Anatomía de un cuchicheo
El cuchicheo puede parecer anecdótico, pero simboliza un mundo muy distinto al de 1978 y al de 1981. Entonces los debates parlamentarios partían de un suelo de realidad compartida: todos estaban de acuerdo en que el destino era la democracia. Con ese objetivo se aparcaron los odios
Cuando Javier Cercas escribió Anatomía de un instante, todos supimos exactamente a qué momento se refería. Tejero, los tiros y el «¡quieto todo el mundo!». Ya sabemos: aquel segundo en el que tres personas mantuvieron erguida la dignidad de las Cortes. Es decir, la de todos los españoles que se disponían a vivir unas angustiosas horas en las que todo lo conseguido amenazaba con venirse abajo. Suárez, Carrillo y Gutiérrez Mellado se quedaron en su sitio mientras rondaban los tiros. El presidente, porque sostenía aún la democracia en sus hombros; el general, porque hacían falta algo más que unos cuantos disparos bigotudos para achantarle; y Carrillo, porque intuía que no vería otro día más y, supongo, porque no quería desperdiciar un cigarro.

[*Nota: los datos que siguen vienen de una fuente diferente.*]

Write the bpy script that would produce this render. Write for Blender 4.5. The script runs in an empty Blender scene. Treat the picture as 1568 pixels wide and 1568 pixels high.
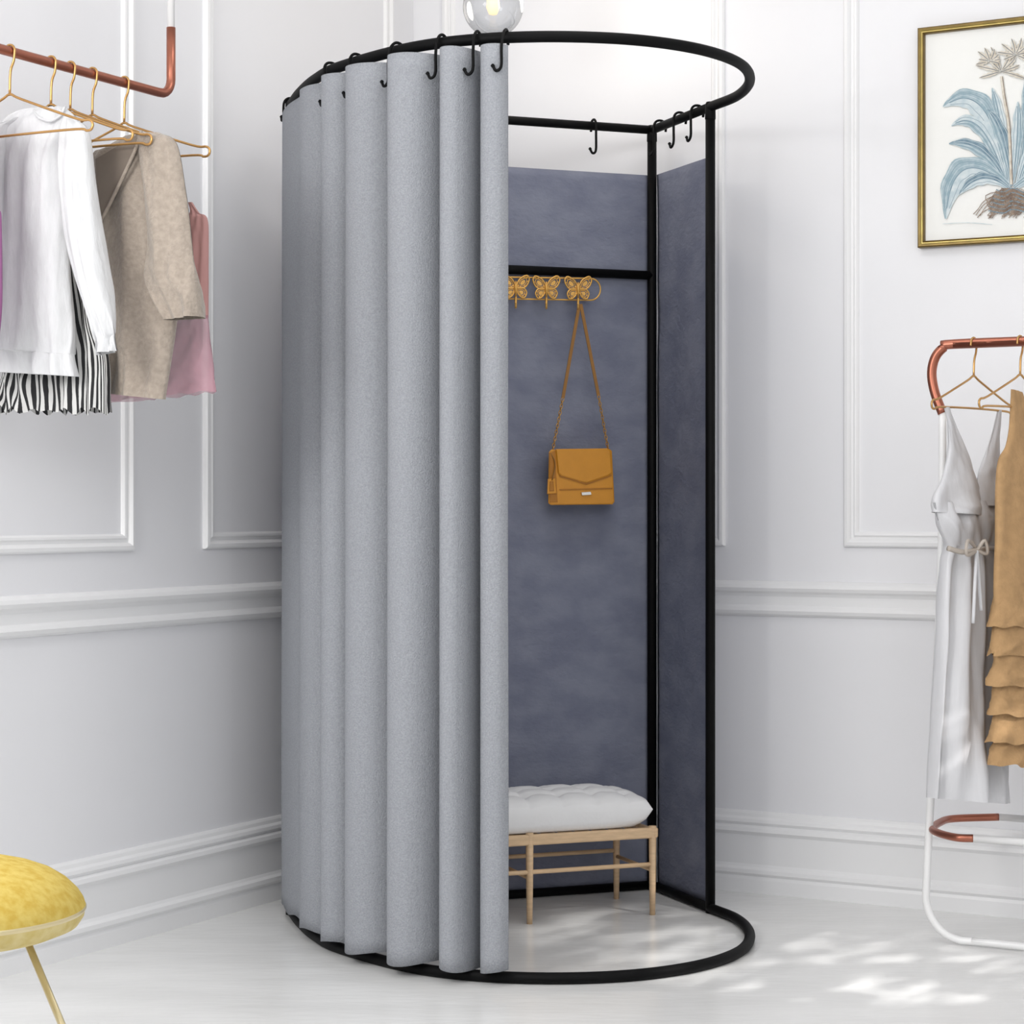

Recordamos estos días la obra de Cercas, lúcida y necesaria, no solo por la serie que ha estrenado Movistar sino, sobre todo, porque el 47º aniversario de la Constitución celebrado esta semana nos ha vuelto a recordar todo lo que hemos ido perdiendo por el camino. Y quizá pocas fotos como esta de Sánchez y Armengol, de palique mientras sonaba el famoso Trío Dumky de Antonín Dvorák, interpretado por Helix Trio. No es la primera vez que el presidente del Gobierno se salta las más mínimas normas del protocolo. Ya le vimos adelantarse al rey en la inauguración del AVE a Murcia o quedarse junto a él en 2018 en el tradicional saludo tras el desfile del 12 de octubre. El caso es que el cuchicheo de este año bien merece una disección, aunque sea breve y, desde luego, yo no sea Cercas.

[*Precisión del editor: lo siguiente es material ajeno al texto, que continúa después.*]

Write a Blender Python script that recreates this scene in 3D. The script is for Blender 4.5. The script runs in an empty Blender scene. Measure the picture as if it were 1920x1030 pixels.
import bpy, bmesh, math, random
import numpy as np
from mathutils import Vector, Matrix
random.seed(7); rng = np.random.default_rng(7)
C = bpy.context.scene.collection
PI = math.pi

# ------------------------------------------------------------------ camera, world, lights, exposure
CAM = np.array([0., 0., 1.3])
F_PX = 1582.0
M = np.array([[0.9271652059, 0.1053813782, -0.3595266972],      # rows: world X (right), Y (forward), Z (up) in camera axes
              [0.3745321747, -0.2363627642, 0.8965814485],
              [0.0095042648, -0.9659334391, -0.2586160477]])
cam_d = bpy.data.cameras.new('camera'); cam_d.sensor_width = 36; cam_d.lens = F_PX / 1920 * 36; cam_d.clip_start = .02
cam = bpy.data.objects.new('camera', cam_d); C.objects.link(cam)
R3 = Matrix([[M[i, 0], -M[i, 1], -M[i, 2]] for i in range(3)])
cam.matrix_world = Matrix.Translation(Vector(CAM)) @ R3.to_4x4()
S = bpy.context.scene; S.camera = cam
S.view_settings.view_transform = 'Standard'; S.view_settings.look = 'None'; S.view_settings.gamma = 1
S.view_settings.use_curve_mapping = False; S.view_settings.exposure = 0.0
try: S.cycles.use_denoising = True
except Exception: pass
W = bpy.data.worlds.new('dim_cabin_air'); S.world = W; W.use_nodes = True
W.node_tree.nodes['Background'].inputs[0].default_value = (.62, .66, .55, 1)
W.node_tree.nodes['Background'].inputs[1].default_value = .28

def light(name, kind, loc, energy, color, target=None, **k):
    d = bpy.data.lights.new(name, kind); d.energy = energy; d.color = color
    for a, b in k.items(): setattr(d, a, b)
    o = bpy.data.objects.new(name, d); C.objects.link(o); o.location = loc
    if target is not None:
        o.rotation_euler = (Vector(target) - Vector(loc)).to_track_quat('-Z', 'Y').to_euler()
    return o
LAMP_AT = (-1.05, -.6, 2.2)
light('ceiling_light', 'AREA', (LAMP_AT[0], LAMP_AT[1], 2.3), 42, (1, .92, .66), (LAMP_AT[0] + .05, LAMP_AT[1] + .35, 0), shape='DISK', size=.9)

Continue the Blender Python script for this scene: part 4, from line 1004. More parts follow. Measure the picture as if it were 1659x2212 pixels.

Este instante comienza con una música que al presidente le resulta indiferente. Debe de ser porque Dvorák no suena en Radio 3 ni puede escucharse disfrazado de adolescente tardío. Sánchez mira hacia abajo, por razones obvias, a una Francina Armengol que asiente y sonríe. Dice algo —más bien lo murmura—, una especie de confirmación. Seguramente se dijeron poca cosa, quizá una orden sobre cómo gestionar el próximo cara a cara con Feijóo («Francina, recuerda que debes apagarle el micro justo antes del adjetivo final»). El cuchicheo quizá sea lo más español que ha hecho Sánchez en los últimos ocho años. Les faltó la silla de enea y que fuera verano.
Puede parecer anecdótico, pero simboliza un mundo muy distinto al de 1978 y al de 1981. Entonces los debates parlamentarios partían de un suelo de realidad compartida y de unos mínimos que nadie discutía: todos estaban de acuerdo en que el franquismo debía morir y en que el destino era la democracia. Con ese objetivo se racionalizaron los debates y se aparcaron los odios. Hoy ese odio amenaza con convertirse es bandera que utilizan unos («hay que reventar a la derecha», gritan últimamente los de Podemos) y otros, que no acuden a los actos institucionales porque no creen del todo en estas instituciones. Hoy todo es emoción enlatada, algoritmo y chascarrillo.